Mumon asks us to answer the question, "What is Mu?" This is precisely like asking "What is life?" And you can't answer by somehow standing outside of life, examining it, and offering your description. You yourself, just as you are, alive, are the answer. Mumonkan Case 1 - (continued) Last time, I spoke about "great doubt" and how we in the West are used to thinking of the opposite of "doubt" as "knowing" or "certainty," whereas in Zen, the opposite of "knowing" really is non-separation, and "doubt" or not-knowing can mean intimacy. Today I want to go explore these distinctions and connotations a little bit further.

The 17th century philosopher Descartes established how the West was going to look at doubt and certainty for hundreds of years. He began with a picture of the individual, separate from the world around him, receiving data about that world via the senses. But he argued, our senses can deceive us. We can never be absolutely sure we are not hallucinating, or seeing an optical illusion, or dreaming. So any knowledge we have about the world is always subject to doubt. The only thing Descartes thought we could be sure of was that we there Descartes' individual is an essentially a disembodied mind, tenuously attached to the world (including his own body) via fallible sense data. For hundreds of years, nobody could come up a way to refute this picture of things, even though it painted a pretty bleak picture that made it hard to understand how anybody ever managed to believe in the existence of other people, let alone ever hope to really understand what other people were thinking or feeling or saying.

Around the beginning of the 20th century, some philosophers started looking for ways out of Descartes dualism. G.E. Moore (now mostly remembered for his influence on his Bloomsbury friends) tried to offer a defense of "common sense." He would stand up in a lecture hall full of very serious, technically minded philosophers and logicians, hold up his hand, and say, "I KNOW this is my hand." His point was that this sort of knowledge was as clear and direct as Descartes' knowledge that he was thinking. But Ludwig Wittgenstein made a very interesting criticism of Moore.
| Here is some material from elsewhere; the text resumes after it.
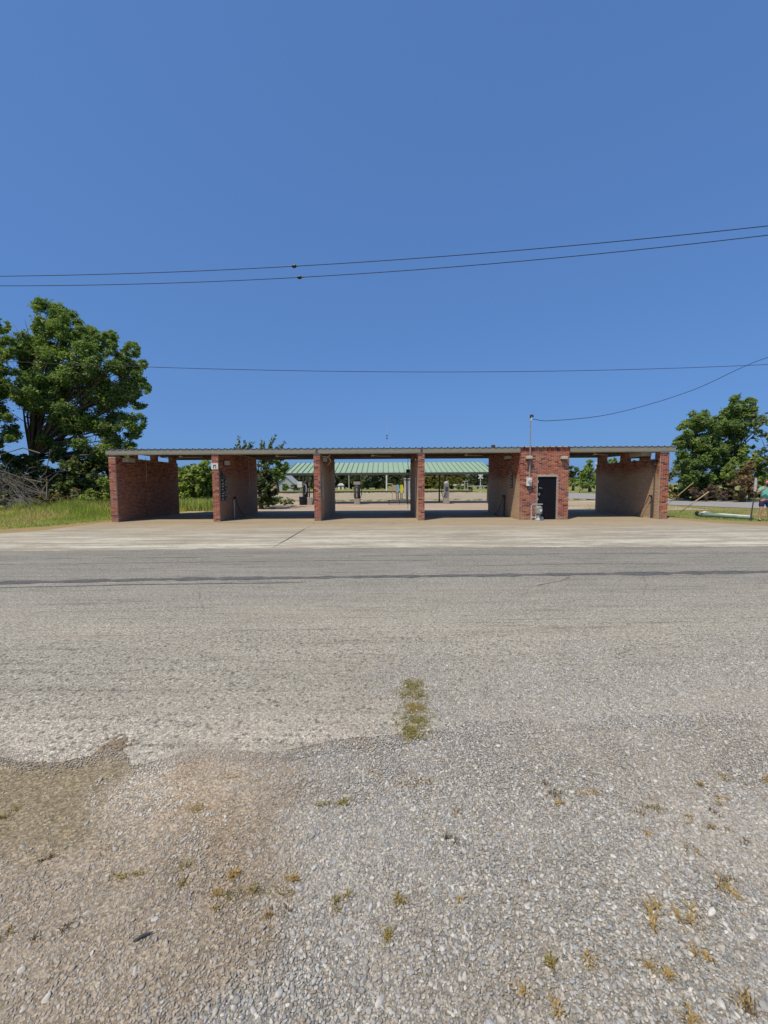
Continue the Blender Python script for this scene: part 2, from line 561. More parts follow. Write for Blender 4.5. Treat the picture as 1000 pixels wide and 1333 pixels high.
me = bpy.data.meshes.new('gravel_verge')
V = np.stack([gx, gy, zz], -1).reshape(-1, 3)
ii = (np.arange(ny-1)[:, None]*nx+np.arange(nx-1)[None]).ravel()
me.from_pydata(V.tolist(), [], np.stack([ii, ii+1, ii+nx+1, ii+nx], 1).tolist())
a = me.color_attributes.new('col', 'FLOAT_COLOR', 'POINT')
C4 = np.ones((len(V), 4)); C4[:, :3] = colr.reshape(-1, 3); a.data.foreach_set('color', C4.ravel())
me.materials.append(M['verge']); me.polygons.foreach_set('use_smooth', [True]*len(me.polygons))
o = bpy.data.objects.new('gravel_verge', me); COL.objects.link(o); o['kind'] = 'structure'
sheet('verge_ground', [(-60, -20), (60, -20), (60, 3.6), (-60, 3.6)], -.026, M['ballast'])

# road with its ragged worn near edge
edge_px = [(-420, 975), (-200, 985), (-60, 980), (0, 984), (30, 990), (75, 993), (120, 984), (140, 970), (163, 975), (170, 992), (200, 991), (250, 978), (300, 977), (345, 984),
           (400, 971), (460, 962), (520, 956), (560, 950), (620, 945), (700, 940), (800, 935), (900, 930), (1000, 930), (1150, 930), (1400, 930)]
edge = [gnd(*p) for p in edge_px]
ei = 17   # from here on the edge breaks up under loose gravel
fine = ragline(ragline(edge[:ei], .12, .03, 6), .02, .008, 5)+ragline(ragline(edge[ei:], .22, .10, 16), .035, .03, 15)
far = ragline([(60, 10.25), (14, 10.3), (6, 10.45), (0, 10.5), (-8, 10.35), (-60, 10.2)], .25, .05, 8)
road_poly = [(-60, 3.0)]+[(edge[0][0]-2, 2.6)]+fine+[(60, 3.2)]+far
sheet('road', road_poly, 0.0, M['road'])
# tar seam: dark strip where two passes of paving meet
def strip(name, pts, wid, z, mat, seed):
    r = random.Random(seed); up, dn = [], []
    P = ragline(pts, .18, .012, seed)
    for x, y in P:
        w1 = wid*r.uniform(.35, 1.15)
        up.append((x, y+w1/2)); dn.append((x, y-w1/2))
    return sheet(name, up+dn[::-1], z, mat)
M['tar'] = m_ground('tar_seam', [(.35, (.085, .085, .085)), (.55, (.125, .122, .12)), (.7, (.19, .185, .18))], 6, 40, .3)
M['tar2'] = m_ground('crack', [(.35, (.12, .115, .11)), (.6, (.20, .19, .18))], 6, 40, .3)
seam = [gnd(-250, 769), gnd(0, 759), gnd(200, 754.5), gnd(400, 752), gnd(600, 749.5), gnd(800, 747), gnd(1000, 744.5), gnd(1300, 740)]
strip('road_seam', seam, .26, .004, M['tar'], 4)
strip('road_seam', [(x, y-.36) for x, y in seam[1:4]], .06, .004, M['tar'], 6)
strip('road_crack', [gnd(0, 780), gnd(25, 773), gnd(55, 765)], .03, .008, M['tar2'], 14)
strip('road_crack', [gnd(535, 789), gnd(533, 782), gnd(528, 771)], .02, .008, M['tar2'], 15)

for k, (pp_, wd_) in enumerate((([(-40, 735), (180, 733), (420, 730), (560, 730)], .028), ([(470, 724), (640, 722), (860, 720), (1040, 720)], .03), ([(60, 727), (230, 726), (330, 724)], .03),
                              ([(600, 737), (760, 734), (880, 734)], .022), ([(700, 762), (730, 757), (742, 751)], .02), ([(255, 757), (262, 768), (258, 782), (268, 797)], .014), ([(835, 748), (842, 760), (838, 775)], .014))):
    strip('road_crack', [gnd(*q) for q in pp_], wd_, .008, M['tar2'], 200+k*7)
# concrete pad with flared approaches
padL = ragline([(-60, 11.4), (-30, 11.8), (-19, 12.3), (-14.5, 13.2), (-13.0, 15.0), (-12.75, 18.5), (-12.75, 24.9)], .5, .04, 21)
padR = ragline([(13.3, 24.9), (13.3, 18.4), (13.6, 16.6), (15.0, 15.0), (22, 14.0), (60, 13.5)], .5, .05, 25)
sheet('concrete_pad', [(-60, 10.0)]+padL+padR+[(60, 10.0)], -.003, M['pad'])
# joints in the concrete
strip('pad_joint', [gnd(355, 713), gnd(378, 700), gnd(411, 680)], .035, .001, M['tar2'], 31)
strip('pad_joint', [(-12.7, 18.05), (-4, 18.08), (4, 18.05), (13.2, 18.08)], .03, .001, M['tar2'], 33)
# lime film on the pad
M['lime'] = m_ground('lime_film', [(.35, (.55, .52, .47)), (.65, (.47, .44, .39))], 1.5, 14, .1, stretch=(.3, 1, 1))
def film(pxs, seed):
    pts = [gnd(*p) for p in pxs]
    P = ragline(pts+[pts[0]], .25, .07, seed)[:-1]
    sheet('lime_stain', P, .001, M['lime'])
# tan lot behind, driveway, side road
sheet('dirt_lot', ragline([(-14, 24.4), (20, 24.4)], 2, .15, 51)+ragline([(21, 33), (16, 43), (-10, 43.5), (-9.5, 33), (-14, 27)], 1, .3, 52), -.014, M['lot'])
tp = [gnd(*p) for p in [(660, 640.5), (742, 641.2), (781, 643), (870, 648.8), (1000, 652.5), (1200, 659)]]
bt = [gnd(*p) for p in [(1200, 672), (1000, 662), (870, 657), (781, 649.8), (742, 648.8), (660, 649)]]
sheet('side_road', tp+bt, -.006, M['asphalt2'])
sheet('driveway', [gnd(*p) for p in [(680, 652), (781, 651.8), (815, 652.5), (815, 656.6), (781, 657), (680, 658)]], -.018, M['pale'])
dl = ragline([(-60, 13.0), (-30, 13.3), (-19, 14.0), (-15.5, 15.0), (-14.2, 17.0), (-13.6, 19.5), (-12.9, 26)], .5, .15, 61)
sheet('dry_verge', [(-60, 11.2)]+padL[:-1]+[(-12.6, 26)]+dl[::-1], -.012, M['dryverge'])
dr = ragline([(13.2, 26), (14.1, 19.0), (15.2, 17.2), (18, 16.1), (24, 15.2), (60, 14.8)], .5, .15, 63)
sheet('dry_verge', [(13.0, 26)]+padR[1:]+dr[::-1], -.012, M['dryverge'])
sheet('dry_verge', ragline([(16, 20.2), (22, 19.6), (30, 20), (30, 21.0), (22, 21.6), (17, 21.4), (16, 20.2)], .5, .12, 64)[:-1], -.012, M['dryverge'])

# railway embankment
mb = MB(); prof = [(41.5, -.03), (44.5, .12), (49, .30), (52.0, .52), (53.5, .58), (57.0, .58), (61, -.03)]
xs = np.linspace(-110, 22, 133); V = []
for x in xs:
    k = float(np.clip((22-x)/10, 0, 1))
    for (yy, z) in prof:
        V.append((x, yy+random.uniform(-.25, .25), -.03+(z+.03)*k+(random.uniform(-.05, .05) if z > 0 else 0)*k))
n = len(prof)
mb.add(V, [(i*n+j, (i+1)*n+j, (i+1)*n+j+1, i*n+j+1) for i in range(len(xs)-1) for j in range(n-1)])
o = mb.build('railway_embankment', M['ballast'], smooth=True); o['kind'] = 'structure'
tr = thing('railway_track', 'rusty railway track running across behind the green canopy on its low embankment', 'railway track', (0, 55.2, .56))
for yy in (54.4, 55.9):
    mb = MB(); mb.box(-108, 12, yy-.035, yy+.035, .66, .80); mb.box(-108, 12, yy-.07, yy+.07, .64, .66)
    reparent(mb.build('rail', M['rust'], loc=(0, yy, .66)), tr)
mb = MB()
for i in range(200):
    x = -107+i*.6
    mb.box(x-.11, x+.11, 53.8, 56.5, .54, .642)
o = reparent(mb.build('sleepers', M['tie'], loc=(0, 55.2, .56)), tr); o['kind'] = 'stuff'

# ------------------------------------------------------------------ car wash building
Y0, Y1 = 18.6, 24.2
bld = thing('car_wash_building', 'long open brick self-service car wash with five wall piers and a flat metal roof', 'car wash', (0, 21.4, 0))
RED = np.array([[.42, .125, .085], [.50, .175, .11], [.38, .10, .065], [.40, .12, .09], [.53, .22, .14], [.19, .055, .045], [.10, .038, .035], [.45, .155, .08]])
PR = np.array([.22, .16, .17, .14, .08, .09, .06, .08])
PR = PR/PR.sum()
def brick_face(parent, O, U, Nn, L, z0, z1, seed, coat=None, pal=RED, p=PR, soldier=None, holes=()):
    """ bricks in running bond standing 7 mm proud of the mortar """
    r = np.random.default_rng(seed)
    O = np.array(O, float); U = np.array(U, float); Nn = np.array(Nn, float)
    rows = []
    mod, bl, bh = .21, .193, .067
    nr = int((z1-z0)/bh)
    for i in range(nr):
        a_ = z0+i*bh+.007; b_ = a_+.052
        if soldier and a_ > soldier: break
        u = -(mod/2 if i % 2 else 0)
        while u < L-.02:
            u0, u1 = max(u, 0.0), min(u+bl, L)
            if u1-u0 > .03:
                ok = True
                for (h0, h1, hz) in holes:
                    if a_ < hz and u1 > h0 and u0 < h1:
                        if u0 < h0-.03: u1 = h0
                        elif u1 > h1+.03: u0 = h1
                        else: ok = False
                if ok: rows.append((u0, u1, a_, b_))
            u += mod
    if soldier:
        u = 0
        while u < L-.03:
            rows.append((u+.004, min(u+.062, L), soldier+.02, min(soldier+.215, z1))); u += .067
    A = np.array(rows); n = len(A)
    d = .007+r.uniform(-.002, .003, n)
    cidx = r.choice(len(pal), n, p=p)
    c = pal[cidx]*np.array([.88, .92, .78])*r.uniform(.78, 1.2, (n, 1))
    zc = (A[:, 2]+A[:, 3])/2; uc = (A[:, 0]+A[:, 1])/2
    if coat is not None:
        wob = np.array([mnoise.noise(Vector((uu*.8, zz_*.9, seed))) for uu, zz_ in zip(uc, zc)])
        k = np.clip((coat[1]-zc+wob*.5)/.5, 0, 1)*coat[2]
        c = c*(1-k[:, None])+np.array(coat[0])*k[:, None]*r.uniform(.88, 1.1, (n, 1))
    spl = np.clip(1-zc/.35, 0, 1)[:, None]*.45*r.uniform(.4, 1.2, (n, 1)); c = c*(1-spl)+np.array([.34, .27, .18])*spl
    V = np.zeros((n, 8, 3))
    for q, (uu, zc_, dd) in enumerate([(0, 2, 0), (1, 2, 0), (1, 3, 0), (0, 3, 0), (0, 2, 1), (1, 2, 1), (1, 3, 1), (0, 3, 1)]):
        off = (d if dd else np.full(n, -.003))
        V[:, q] = O+U*A[:, uu][:, None]+Nn*off[:, None]
        V[:, q, 2] = A[:, zc_]
    base = np.arange(n)[:, None]*8
    fl = np.concatenate([base+np.array(f) for f in ((4, 5, 6, 7), (0, 1, 5, 4), (1, 2, 6, 5), (2, 3, 7, 6), (3, 0, 4, 7))])
    me = bpy.data.meshes.new('brickwork')
    me.from_pydata(V.reshape(-1, 3).tolist(), [], fl.tolist())
    a = me.color_attributes.new('col', 'FLOAT_COLOR', 'POINT')
    C4 = np.ones((n*8, 4)); C4[:, :3] = np.repeat(c, 8, 0); a.data.foreach_set('color', C4.ravel())
    me.materials.append(M['brick'])
    bm = bmesh.new(); bm.from_mesh(me); bmesh.ops.recalc_face_normals(bm, faces=bm.faces[:]); bm.to_mesh(me); bm.free()
    o = bpy.data.objects.new('brickwork', me); COL.objects.link(o); o.parent = parent
    o.location = -Vector(parent.matrix_basis.translation)-Vector((bld.location)) if parent is not bld else -Vector(bld.location)
    o['kind'] = 'stuff'
    return o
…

He said it was superfluous to add that "I know" to "This is my hand." Because if knowing is supposed to be the opposite of doubting, and Moore is claiming we can't really doubt "this is my hand," then there's no place for "knowing" either. And (believe it or not!) this actually brings us right back to Mumon's verse: "a bit of "has or has not body is lost, mind is lost."

For both Wittgenstein and Mumon, what we put between ourselves and the world were concepts, our ways of "knowing." As we gradually become aware of them and label them as just concepts, they lose their grip on us, leaving us in a kind of "doubt" that actually brings us closer to intimacy precisely because we no longer "know" anything with our previous rigid certainty. The way we practice here emphasizes becoming aware of the emotional components of our "knowing" as well. We all have deep resistances to "being just this moment" - resistances born out of our knowledge of past hurt and our attempts to figure out ways to protect ourselves from more hurt in the future. That defensive knowledge holds us back in a futile attempt to protect ourselves from life itself. To close the gap of separation, we first of all must be aware of it, physically and emotionally, and how we maintain it in our bodies and minds moment by moment. Only then will we be able to not doubt that we have a hand, not know we have a hand, but to just reach out and use our hand - which is compassion's way.